Helen Prejean Keynote Speaker
- Leading US advocate for the abolition of the death penalty
- Author of best-selling book, "Dead Man Walking" (1996)
- World Pacem in Terris Award (1998)
Helen Prejean's Biography
Sister Helen Prejean is a Roman Catholic nun, and has been instrumental in sparking national dialogue on the death penalty and helping to shape the Catholic Church’s newly vigorous opposition to state executions.
Sister Helen is a member of the Congregation of St. Joseph. She spent her first years with the Sisters teaching religion to junior high school students. Realising that being on the side of poor people is an essential part of the Gospel, she moved into the St. Thomas Housing Project in New Orleans and worked at Hope House from 1984 until 1986.
During this time, she was asked to correspond with Patrick Sonnier, a death row inmate at Angola, Louisiana’s state prison. She agreed and became his spiritual adviser. After witnessing his execution, she wrote a book about the experience. The result was Dead Man Walking: An Eyewitness Account of the Death Penalty in the United States (Vintage Books USA, 1996). The book became a movie, an opera and a play for high schools and colleges.

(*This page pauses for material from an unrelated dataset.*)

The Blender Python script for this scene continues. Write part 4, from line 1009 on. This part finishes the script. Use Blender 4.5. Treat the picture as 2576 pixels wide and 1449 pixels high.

Since 1984, Sister Helen has divided her time between educating citizens about the death penalty and counseling individual death row prisoners. She has accompanied six men to their deaths. In doing so, she began to suspect that some of those executed were not guilty. This realisation inspired her second book, The Death of Innocents: An Eyewitness Account of Wrongful Executions (Random House, 2004).